Pour admettre la déductibilité des sommes versées par un dirigeant en exécution d'un engagement de caution, il faut encore que ce dernier ne soit pas hors de proportion avec la rémunération qui est allouée au contribuable par la société. Les sommes versées ne sont déductibles que dans la mesure où cet engagement n'excède pas une limite qui a été fixée par la jurisprudence, et reprise par l'administration fiscale, au triple de la rémunération annuelle du diri-geant. Si l'engagement est supérieur au plafond fixé, l'excédent des sommes versées n'est pas déductible. À noter la rémunération à prendre en compte est celle que le dirigeant pouvait raisonnablement escompter au moment où il a souscrit l'engagement.
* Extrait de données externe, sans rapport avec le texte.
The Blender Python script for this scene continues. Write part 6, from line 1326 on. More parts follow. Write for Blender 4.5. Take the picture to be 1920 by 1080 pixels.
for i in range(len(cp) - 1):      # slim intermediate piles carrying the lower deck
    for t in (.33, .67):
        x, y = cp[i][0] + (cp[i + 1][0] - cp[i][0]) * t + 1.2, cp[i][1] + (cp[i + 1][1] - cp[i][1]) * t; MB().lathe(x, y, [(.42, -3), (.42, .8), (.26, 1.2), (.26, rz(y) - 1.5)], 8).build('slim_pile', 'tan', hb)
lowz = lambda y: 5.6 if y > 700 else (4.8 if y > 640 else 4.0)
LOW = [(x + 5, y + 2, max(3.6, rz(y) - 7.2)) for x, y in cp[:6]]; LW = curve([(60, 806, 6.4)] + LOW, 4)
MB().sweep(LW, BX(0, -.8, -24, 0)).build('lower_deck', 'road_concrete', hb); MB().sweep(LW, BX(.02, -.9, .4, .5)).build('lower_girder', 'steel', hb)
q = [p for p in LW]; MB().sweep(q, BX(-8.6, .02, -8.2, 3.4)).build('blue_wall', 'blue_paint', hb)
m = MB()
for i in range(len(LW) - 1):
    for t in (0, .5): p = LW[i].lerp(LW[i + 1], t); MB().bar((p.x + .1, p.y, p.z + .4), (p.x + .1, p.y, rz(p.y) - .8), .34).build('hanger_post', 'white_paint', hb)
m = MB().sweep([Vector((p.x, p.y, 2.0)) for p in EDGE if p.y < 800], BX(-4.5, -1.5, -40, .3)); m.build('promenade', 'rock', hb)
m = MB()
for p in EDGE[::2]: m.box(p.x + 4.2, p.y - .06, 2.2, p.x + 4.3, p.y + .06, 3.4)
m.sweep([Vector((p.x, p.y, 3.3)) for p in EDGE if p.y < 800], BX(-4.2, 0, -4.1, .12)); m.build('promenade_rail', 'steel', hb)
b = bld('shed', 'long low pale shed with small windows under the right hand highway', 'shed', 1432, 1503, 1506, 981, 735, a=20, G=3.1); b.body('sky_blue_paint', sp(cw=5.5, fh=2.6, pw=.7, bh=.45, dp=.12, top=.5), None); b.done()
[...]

En effet, les juges ne s'en tiennent pas à la rémunération effective du dirigeant, mais prennent également en considération la rémunération que le dirigeant avait la perspective de percevoir à court terme au moment de la souscription de l'engagement. En présence de versements effectués en exécution d'engagements multiples souscrits successivement, le caractère déductible des sommes payées doit être apprécié par référence au montant total de ces engagements. C'est donc le montant cumulé de ces cautions qui ne doit pas être hors de proportion avec la rémunération du dirigeant. Important le caractère illimité ou indéfini de la caution ne fait pas obstacle à la déductibilité des sommes versées dès lors que le dirigeant peut prendre la mesure de son engagement. Mais ce type de cautionnement a pour conséquence d'interdire toute déduction à raison de nouveaux engagements de caution souscrits au cours des années postérieures, puisqu'il n'est pas possible de déterminer la portée réelle de l'engagement illimité.
Lorsque ces conditions sont réunies, le dirigeant peut déduire les sommes versées au titre de ce cautionnement de ses revenus imposables l'année de leur versement et, le cas échéant, constater un déficit reportable sur le revenu global des années suivantes.